Athletes and NGBs also have to navigate Rule 40 of the Olympic Charter, which dictates what kinds of marketing can happen during the “Games Period.” In light of that, USA Team Handball emphasizes to brands the value of being seen as helping athletes throughout their training journeys, not just during the games, Branick said.

USA Fencing, meanwhile, uses its trove of membership data—which includes everything from household income, marital status, education level, political affiliation, and shopping preferences—as a selling point for sponsors, according to Andrews.

“That is the pitch, because we can’t deliver eyeballs,” he said. “We don’t have the large viewership numbers that some of the major leagues might, so what we're really selling is direct access to the demographic that you need to target.”

For USA Boxing, the diversity of its membership base can be a draw for sponsors, as is the potential for brands to generate goodwill, McAtee said.

“Boxing gyms are in the toughest neighborhoods; boxing gyms teach self-confidence; boxing gyms teach respect,” he said. “A lot of our sponsors understand it’s not only [about] making money…but also the corporate social responsibility.”

Anita Alvarez, an American artistic swimmer who’s gearing up to compete in her third Olympics and who’s recently started reaching out to brands for deals of her own, said her pitch primarily centers around her engaged social media following, which spikes around any competition season—not just during the Olympics.

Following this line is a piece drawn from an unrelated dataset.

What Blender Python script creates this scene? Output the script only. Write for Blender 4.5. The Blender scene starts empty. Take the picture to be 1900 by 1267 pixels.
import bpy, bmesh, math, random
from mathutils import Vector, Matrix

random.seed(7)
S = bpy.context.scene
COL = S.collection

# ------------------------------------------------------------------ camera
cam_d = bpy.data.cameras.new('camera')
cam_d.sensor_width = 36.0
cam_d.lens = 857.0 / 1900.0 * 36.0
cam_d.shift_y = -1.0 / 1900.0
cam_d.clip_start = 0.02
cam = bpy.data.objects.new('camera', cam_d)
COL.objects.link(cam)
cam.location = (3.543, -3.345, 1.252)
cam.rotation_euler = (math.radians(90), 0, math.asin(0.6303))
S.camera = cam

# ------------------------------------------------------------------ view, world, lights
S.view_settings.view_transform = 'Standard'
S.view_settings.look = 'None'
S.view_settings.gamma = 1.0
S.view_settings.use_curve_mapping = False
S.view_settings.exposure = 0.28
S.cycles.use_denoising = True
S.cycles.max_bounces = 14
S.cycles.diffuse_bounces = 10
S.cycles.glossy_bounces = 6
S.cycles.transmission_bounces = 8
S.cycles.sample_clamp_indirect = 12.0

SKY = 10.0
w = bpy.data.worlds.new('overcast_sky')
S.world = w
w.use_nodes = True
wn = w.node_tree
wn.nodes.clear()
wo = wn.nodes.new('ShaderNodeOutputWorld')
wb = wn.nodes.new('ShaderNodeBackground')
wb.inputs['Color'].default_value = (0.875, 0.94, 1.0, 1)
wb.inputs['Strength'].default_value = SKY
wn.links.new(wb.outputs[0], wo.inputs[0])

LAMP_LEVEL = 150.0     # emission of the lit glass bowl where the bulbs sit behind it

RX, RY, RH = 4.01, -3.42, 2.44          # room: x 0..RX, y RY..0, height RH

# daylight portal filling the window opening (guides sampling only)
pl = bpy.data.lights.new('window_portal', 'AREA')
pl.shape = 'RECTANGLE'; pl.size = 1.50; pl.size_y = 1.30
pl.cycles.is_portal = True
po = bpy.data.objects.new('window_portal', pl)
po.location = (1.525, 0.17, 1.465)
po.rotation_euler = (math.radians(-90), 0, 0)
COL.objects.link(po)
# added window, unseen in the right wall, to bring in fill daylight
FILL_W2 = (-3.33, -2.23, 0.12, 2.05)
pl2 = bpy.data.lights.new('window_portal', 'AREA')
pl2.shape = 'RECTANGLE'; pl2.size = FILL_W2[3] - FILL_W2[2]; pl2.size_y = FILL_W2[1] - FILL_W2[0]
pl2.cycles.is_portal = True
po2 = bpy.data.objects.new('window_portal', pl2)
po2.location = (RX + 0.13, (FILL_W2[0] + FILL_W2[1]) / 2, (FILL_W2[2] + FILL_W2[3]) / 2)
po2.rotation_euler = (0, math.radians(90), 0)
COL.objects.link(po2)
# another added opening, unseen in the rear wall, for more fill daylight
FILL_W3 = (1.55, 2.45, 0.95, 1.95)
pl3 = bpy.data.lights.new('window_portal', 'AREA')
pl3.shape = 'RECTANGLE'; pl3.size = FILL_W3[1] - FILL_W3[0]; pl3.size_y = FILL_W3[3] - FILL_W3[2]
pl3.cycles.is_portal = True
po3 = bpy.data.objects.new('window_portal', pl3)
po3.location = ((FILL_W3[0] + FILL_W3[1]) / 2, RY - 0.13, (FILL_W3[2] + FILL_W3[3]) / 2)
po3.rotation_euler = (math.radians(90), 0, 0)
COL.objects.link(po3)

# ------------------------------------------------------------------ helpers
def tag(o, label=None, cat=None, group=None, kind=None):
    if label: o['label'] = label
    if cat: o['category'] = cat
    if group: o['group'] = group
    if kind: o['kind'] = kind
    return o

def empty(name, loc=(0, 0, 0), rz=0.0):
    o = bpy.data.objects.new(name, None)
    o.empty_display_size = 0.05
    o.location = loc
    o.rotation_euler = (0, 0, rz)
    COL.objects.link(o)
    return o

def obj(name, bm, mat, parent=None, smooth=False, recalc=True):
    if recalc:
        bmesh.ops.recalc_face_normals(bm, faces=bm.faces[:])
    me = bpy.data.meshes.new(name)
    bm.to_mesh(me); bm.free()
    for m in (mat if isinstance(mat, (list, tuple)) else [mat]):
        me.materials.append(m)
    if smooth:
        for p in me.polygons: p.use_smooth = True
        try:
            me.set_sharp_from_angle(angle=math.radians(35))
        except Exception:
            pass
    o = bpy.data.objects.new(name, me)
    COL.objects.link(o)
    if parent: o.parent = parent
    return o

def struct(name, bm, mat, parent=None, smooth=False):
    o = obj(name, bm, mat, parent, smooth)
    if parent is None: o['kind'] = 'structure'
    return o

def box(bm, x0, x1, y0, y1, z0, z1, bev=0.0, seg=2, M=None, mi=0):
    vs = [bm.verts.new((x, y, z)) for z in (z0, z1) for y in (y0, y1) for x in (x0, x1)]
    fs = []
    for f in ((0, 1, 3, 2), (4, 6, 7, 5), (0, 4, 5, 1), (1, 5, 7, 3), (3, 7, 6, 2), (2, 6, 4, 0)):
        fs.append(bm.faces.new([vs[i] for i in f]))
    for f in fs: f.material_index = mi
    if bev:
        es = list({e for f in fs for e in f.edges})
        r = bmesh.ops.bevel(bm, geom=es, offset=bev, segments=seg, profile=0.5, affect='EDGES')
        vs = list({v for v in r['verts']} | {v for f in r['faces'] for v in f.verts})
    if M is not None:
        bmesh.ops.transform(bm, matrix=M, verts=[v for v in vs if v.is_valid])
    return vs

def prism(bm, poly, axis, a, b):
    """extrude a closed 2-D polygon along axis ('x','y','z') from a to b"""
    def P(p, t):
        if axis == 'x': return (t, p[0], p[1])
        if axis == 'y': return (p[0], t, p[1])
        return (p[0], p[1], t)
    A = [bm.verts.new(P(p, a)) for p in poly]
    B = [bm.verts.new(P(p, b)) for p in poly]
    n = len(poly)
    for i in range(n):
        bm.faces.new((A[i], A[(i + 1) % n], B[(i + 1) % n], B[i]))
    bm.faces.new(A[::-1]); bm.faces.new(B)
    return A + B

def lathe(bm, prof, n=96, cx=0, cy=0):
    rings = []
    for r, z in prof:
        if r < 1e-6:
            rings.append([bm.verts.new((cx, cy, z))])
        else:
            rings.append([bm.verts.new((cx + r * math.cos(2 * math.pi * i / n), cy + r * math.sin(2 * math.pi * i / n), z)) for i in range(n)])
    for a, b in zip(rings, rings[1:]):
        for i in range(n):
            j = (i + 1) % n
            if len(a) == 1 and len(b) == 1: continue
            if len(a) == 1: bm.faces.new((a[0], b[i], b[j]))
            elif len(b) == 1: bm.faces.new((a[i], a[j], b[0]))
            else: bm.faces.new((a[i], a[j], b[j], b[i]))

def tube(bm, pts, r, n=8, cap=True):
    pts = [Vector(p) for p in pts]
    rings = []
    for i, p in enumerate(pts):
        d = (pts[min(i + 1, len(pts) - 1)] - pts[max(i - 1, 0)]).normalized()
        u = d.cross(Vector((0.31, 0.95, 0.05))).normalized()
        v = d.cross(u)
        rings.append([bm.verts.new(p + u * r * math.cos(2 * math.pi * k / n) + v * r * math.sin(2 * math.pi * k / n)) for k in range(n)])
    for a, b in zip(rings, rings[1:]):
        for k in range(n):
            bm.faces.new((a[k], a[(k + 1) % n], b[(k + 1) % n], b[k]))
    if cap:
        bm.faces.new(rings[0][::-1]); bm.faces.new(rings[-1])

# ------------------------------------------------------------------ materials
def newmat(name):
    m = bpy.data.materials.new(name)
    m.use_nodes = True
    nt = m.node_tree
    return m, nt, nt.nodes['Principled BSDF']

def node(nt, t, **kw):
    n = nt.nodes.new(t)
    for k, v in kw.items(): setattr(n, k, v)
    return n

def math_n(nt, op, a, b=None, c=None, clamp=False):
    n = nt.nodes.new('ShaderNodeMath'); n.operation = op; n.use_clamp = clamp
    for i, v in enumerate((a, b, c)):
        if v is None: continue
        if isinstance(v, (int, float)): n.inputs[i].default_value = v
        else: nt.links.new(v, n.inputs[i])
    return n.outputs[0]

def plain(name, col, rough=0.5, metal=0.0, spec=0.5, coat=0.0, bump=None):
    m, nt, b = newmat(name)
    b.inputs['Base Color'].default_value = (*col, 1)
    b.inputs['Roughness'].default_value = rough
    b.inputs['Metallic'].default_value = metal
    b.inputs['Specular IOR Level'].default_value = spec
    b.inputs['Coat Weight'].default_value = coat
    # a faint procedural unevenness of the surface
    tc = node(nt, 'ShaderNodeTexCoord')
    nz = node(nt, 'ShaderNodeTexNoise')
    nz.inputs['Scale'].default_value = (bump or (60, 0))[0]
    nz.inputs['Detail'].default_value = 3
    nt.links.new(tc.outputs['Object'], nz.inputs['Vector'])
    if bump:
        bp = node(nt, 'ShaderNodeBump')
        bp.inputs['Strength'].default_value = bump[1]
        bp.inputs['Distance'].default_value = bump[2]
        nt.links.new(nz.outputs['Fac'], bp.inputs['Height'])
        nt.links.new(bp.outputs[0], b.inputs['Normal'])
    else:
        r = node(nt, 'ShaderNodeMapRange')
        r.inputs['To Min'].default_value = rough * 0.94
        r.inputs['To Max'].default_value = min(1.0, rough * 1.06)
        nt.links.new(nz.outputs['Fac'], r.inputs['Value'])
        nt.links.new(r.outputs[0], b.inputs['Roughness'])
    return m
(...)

“A lot of brands will reach out to us Olympic athletes [only] during the Olympic year, and sometimes they only want a one-year partnership, or just for these few months leading up to the Olympics,” Alvarez said. “They forget that we’re still doing our jobs and competing at the highest level every other year as well, and that their brand, or their logo, or their product, can still have a huge reach of audience in those in-between years.”